A city and its tongue: the forgotten world of Portuguese-Chinese translators in early modern Macau and beyond
The ‘linguists’ (通事 or jurubaças), bilingual Portuguese-Chinese translators and interpreters, were once the most important mediators and brokers of Sino-Western encounter in sixteenth and seventeenth-century Macau and the Pearl River Delta. Crossing archives in multiple languages, I tell the story of their origins in an illicit private trade between Portuguese Melaka and the South China coast, their co-option into the Portuguese and Chinese states through the creation of an extensive infrastructure of translation in Macau and Guangzhou, and how their very effectiveness became their undoing as newly-arrived English merchants sought alternative bilingual contacts to bypass control by the official linguists. Arguing against readings of this history based on modern ideals of the faithful, invisible, neutral translator, I suggest the importance of understanding that translation is judged by standards that are socially-contingent and historically-specific. At the centre of contemporaries’ thinking was the entanglement of state and commerce, and the role of the profit motive. They discussed the fidelity of translations not as a value-neutral judgement but as inseparable from human agency and motives. In this way, they framed the linguists using a language alien to modern translation theory, such as honesty, courage, and profit, acknowledging the linguists’ self-interest and active involvement as negotiators and brokers in their own right. This, I suggest, still has a relevance to our thinking about informal translator-brokers on China’s borderlands today.

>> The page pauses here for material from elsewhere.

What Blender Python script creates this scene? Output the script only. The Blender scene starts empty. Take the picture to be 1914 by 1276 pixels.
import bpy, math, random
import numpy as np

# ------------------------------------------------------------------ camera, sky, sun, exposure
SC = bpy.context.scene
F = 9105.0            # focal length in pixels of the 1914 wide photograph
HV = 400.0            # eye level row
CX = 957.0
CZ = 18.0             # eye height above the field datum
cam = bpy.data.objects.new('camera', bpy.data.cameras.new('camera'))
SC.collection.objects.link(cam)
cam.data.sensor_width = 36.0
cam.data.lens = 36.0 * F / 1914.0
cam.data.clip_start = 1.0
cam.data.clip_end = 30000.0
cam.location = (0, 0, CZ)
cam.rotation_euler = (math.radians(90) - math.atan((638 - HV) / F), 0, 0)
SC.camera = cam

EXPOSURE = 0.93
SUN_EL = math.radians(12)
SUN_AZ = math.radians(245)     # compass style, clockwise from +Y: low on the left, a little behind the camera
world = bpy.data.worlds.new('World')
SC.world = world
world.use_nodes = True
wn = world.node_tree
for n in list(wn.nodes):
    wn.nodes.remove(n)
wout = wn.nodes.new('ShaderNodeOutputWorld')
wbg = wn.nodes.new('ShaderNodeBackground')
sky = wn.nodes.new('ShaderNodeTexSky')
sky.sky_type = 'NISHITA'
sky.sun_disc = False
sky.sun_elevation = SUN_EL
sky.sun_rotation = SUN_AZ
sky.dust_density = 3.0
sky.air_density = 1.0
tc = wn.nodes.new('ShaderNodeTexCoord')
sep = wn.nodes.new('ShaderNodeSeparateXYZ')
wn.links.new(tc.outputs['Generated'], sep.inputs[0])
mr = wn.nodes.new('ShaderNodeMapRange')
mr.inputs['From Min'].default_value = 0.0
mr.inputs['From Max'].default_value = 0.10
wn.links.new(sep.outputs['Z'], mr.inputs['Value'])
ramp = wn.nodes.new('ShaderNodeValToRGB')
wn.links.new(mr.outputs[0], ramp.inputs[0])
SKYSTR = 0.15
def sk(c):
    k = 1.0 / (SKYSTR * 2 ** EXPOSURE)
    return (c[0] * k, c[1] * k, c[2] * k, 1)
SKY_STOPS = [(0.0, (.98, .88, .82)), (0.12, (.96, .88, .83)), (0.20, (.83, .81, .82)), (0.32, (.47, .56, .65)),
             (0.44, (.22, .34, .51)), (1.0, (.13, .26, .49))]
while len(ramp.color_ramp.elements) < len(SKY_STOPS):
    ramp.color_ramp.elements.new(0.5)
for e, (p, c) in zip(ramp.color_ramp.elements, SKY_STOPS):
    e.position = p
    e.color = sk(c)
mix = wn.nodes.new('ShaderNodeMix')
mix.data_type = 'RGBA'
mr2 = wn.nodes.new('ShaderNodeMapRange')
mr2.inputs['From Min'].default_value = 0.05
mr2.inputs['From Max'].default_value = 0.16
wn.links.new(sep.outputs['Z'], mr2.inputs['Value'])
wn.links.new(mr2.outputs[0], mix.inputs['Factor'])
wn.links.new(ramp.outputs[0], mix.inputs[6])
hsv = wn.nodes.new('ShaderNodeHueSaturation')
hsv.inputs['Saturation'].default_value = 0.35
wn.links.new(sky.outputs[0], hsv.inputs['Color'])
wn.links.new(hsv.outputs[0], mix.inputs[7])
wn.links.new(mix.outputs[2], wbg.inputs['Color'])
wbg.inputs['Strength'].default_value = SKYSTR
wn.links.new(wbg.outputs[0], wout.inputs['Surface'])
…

Jacob Fordham is a research officer in the Department of Government at the London School of Economics and Political Science, working on the British Academy Global Convening Programme ‘Chinese Global Orders’, having previously obtained a DPhil in Asian and Middle Eastern Studies from the University of Oxford and an MA in Translation Studies from the University of Sheffield. Formerly a legal translator, he is a historian of changing norms and practices linking translation, commerce, and governance on the early modern South China coast and maritime Asia, working with Chinese, Portuguese, and British archives.